La lecture nuit gravement à l’ignorance
« La lecture nuit gravement à l’ignorance » : cette affiche trône dans mon bureau depuis longtemps. Peut-être aurais-je dû en faire cadeau à Katherine Fafard, directrice générale de l’Association des libraires du Québec (ALQ).
Ayant reçu « des plaintes », elle avait fait disparaître les suggestions de livres de François Legault pour une campagne de l’ALQ. Certains lui reprochaient de donner une tribune à un premier ministre « raciste ». D’autres s’en prenaient à sa liste contenant un livre de Mathieu Bock-Côté.
Moi-même auteure de livres d’analyse politique, j’en ai eu les jambes sciées. Critiquée, Mme Fafard s’est excusée hier de son erreur. Son premier réflexe reste néanmoins d’avoir courbé l’échine devant des appels outranciers à sélectionner les idées et les livres sur d’obscures bases idéologiques.
Sa décision initiale était une énième manifestation pitoyable de la chasse ambiante aux idées. A-t-on besoin de rappeler l’humiliation imposée par l’Université d’Ottawa à une enseignante pour avoir dit le mot qui commence par « n » à des fins pédagogiques ? Un exemple parmi d’autres sur les campus.
Qu’est-ce que tout cela dit de nos sociétés ? Que dans notre monde de plus en plus polarisé, il n’y a plus rien d’étonnant à voir le même manichéisme s’étendre jusqu’à la sphère universitaire ou littéraire.
TENDANCE LOURDE
Derrière cette tendance lourde se cache toujours l’acte préliminaire de discréditer personnellement celle ou celui dont la pensée hérisse les censeurs patentés. Souvent, cela se fait par voie d’« étiquetage » simpliste et répétitif.
On trouve ainsi des polarisés de la « droite », indignés à temps plein de toute plume de la « gauche », qu’ils étiquettent mécaniquement d’« extrémiste ». On trouve aussi des polarisés de la « gauche », indignés à temps plein de toute plume conservatrice, qu’ils étiquettent mécaniquement de « raciste ».

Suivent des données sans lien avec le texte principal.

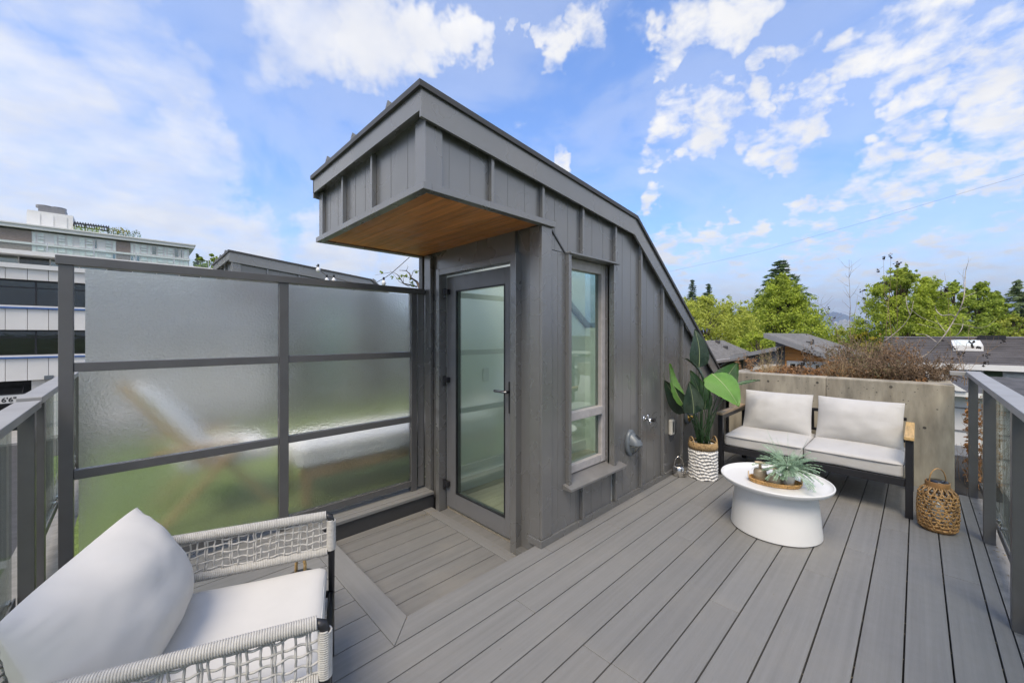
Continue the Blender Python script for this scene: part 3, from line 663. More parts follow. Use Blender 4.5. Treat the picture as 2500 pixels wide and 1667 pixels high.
# ================================================================ glass railings
def railing(label, axis, off, sgn, stations, a0, a1, ztop, ret=None, cap='rail_cap'):
    """axis 'x': runs along x at y = off; 'y': runs along y at x = off; sgn: which side the glass hangs on"""
    mid = (a0+a1)/2
    t = thing('glass_railing', label, 'railing', (mid, off, 0) if axis == 'x' else (off, mid, 0))
    def B(nm, m, s0, s1, o0, o1, z0, z1, bevel=.002):
        o0, o1 = off+sgn*o0, off+sgn*o1
        return box_part(t, nm, m, *((s0, s1, o0, o1) if axis == 'x' else (o0, o1, s0, s1)), z0, z1, bevel=bevel)
    B('top_rail', cap, a0, a1, -.015, .072, ztop-.036, ztop, .003)
    for s in stations: B('post', 'rail_metal', s-.026, s+.026, .0, .054, -.004, ztop-.0365)
    for s0, s1 in zip(stations[:-1], stations[1:]):
        B('pane', 'rail_glass', s0+.03, s1-.03, .070, .078, .125, ztop-.06, 0)
        B('bottom_rail', 'rail_metal', s0+.027, s1-.027, .058, .066, .09, .135); B('bottom_rail', 'rail_metal', s0+.027, s1-.027, .082, .092, .09, .135)
        B('glass_clip', 'steel', s0+.06, s0+.10, .0665, .0815, .06, .145); B('glass_clip', 'steel', s1-.10, s1-.06, .0665, .0815, .06, .145)
    if ret: ret(t)
    return t
def ret_r(t):
    box_part(t, 'return_rail', 'rail_cap', 5.225, 5.285, -.3035, -.205, 1.046, 1.082, bevel=.003)
railing('grey metal and clear glass railing along the right edge of the deck', 'x', -.315, -1, [.02, .98, 1.95, 3.03, 4.165, 5.255], -.40, 5.285, 1.085, ret_r)
railing('grey metal and clear glass railing at the left, behind the armchair', 'y', -.345, -1, [.02, 1.05, 2.05, 3.055], -.40, 3.10, 1.07)
railing('glass railing beyond the frosted screen, along the green turf', 'y', -.345, -1, [3.36, 4.6, 5.8, 6.9], 3.13, 6.95, 1.085)
# ================================================================ concrete planter and what grows in it
PX0, PX1, PY0, PY1, PZ = 5.242, 7.15, -.235, 1.60, .955
pln = thing('concrete_planter', 'big weathered concrete planter behind the sofa', 'planter', (6.2, .68, 0))
def slab_wall(name, x0, x1, y0, y1, z0, z1): return MB().box(x0, x1, y0, y1, z0, z1).build(name, 'concrete', pln, bevel=.008)
fw = slab_wall('front_wall', PX0, PX0+.22, .6655, PY1, -.03, PZ); slab_wall('front_wall', PX0, PX0+.22, PY0, .6638, -.03, PZ)
slab_wall('end_wall', PX0+.221, PX1, PY0, PY0+.16, -.03, PZ); slab_wall('end_wall', PX0+.221, PX1, PY1-.16, PY1, -.03, PZ); slab_wall('back_wall', PX1-.16, PX1-.001, PY0+.161, PY1-.161, -.03, .90)
box_part(pln, 'soil', 'soil', PX0+.22, PX1-.16, PY0+.16, PY1-.16, .2, .922)
for y, z in ((1.187, .875), (.737, .897), (.173, .905), (1.187, .32), (.173, .30), (-.05, .55)):
    o = MB().lathe([(.0, -.001), (.009, -.001), (.010, .0006), (.012, .0009), (.0125, 0)], (0, 0, 0), 14).build('tie_hole', 'concrete_pit', pln)
    for vtx in o.data.vertices:
        a, b, c = vtx.co + Vector(pln['_o']); vtx.co = Vector((PX0-c-.0006, y+a, z+b)) - Vector(pln['_o'])
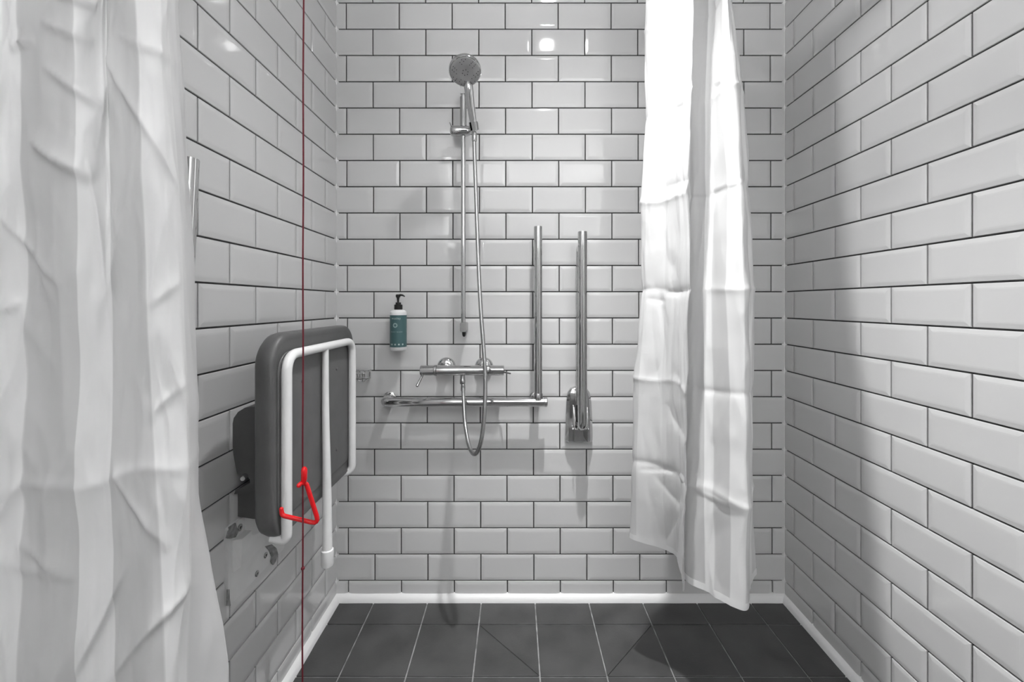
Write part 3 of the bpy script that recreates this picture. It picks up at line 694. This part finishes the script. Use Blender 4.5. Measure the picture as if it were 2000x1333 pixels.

Qui veut tuer son chien l’accuse de la rage. C’est connu. L’usage du discrédit personnel pour tenter de rayer une pensée de la carte n’a rien de nouveau. Ce qui l’est, par contre, est son effet de contagion par la « chambre d’écho » des médias dits sociaux. Euxmêmes de redoutables vecteurs de polarisation.
On ne « chasse » plus seul les porteurs d’idées qui nous déplaisent. Sur le web, on chasse en meute. D’où la réaction épouvantée d’organisations, artistes, auteurs, universités, etc., lorsqu’ils sont visés par ces tirs groupés.
SE TENIR DEBOUT
Au lieu de se tenir debout, plusieurs cèdent aux inquisiteurs. Ils achètent la paix, mais creusent la tombe de la liberté d’expression. Pour la démocratie et la vie en société, le résultat est à l’avenant.
Le simple dialogue est de plus en plus difficile. Le débat courtois se fait rare. La discussion civilisée, aussi. L’écoute de l’autre, même dans le désaccord le plus marqué, en est l’ultime victime.
Ironiquement pour la controverse actuelle, il fut un temps, pas si lointain, où la lecture était pourtant la meilleure préparation possible au dialogue. Lire, n’est-ce pas s’ouvrir l’esprit et le coeur à ce que l’on ne connaît pas encore ?
De nos jours, au beau milieu d’une polarisation étouffante, le seul gagnant est le miroir. Celui dans lequel des censeurs bienheureux se mirent pour n’admirer que leur propre reflet.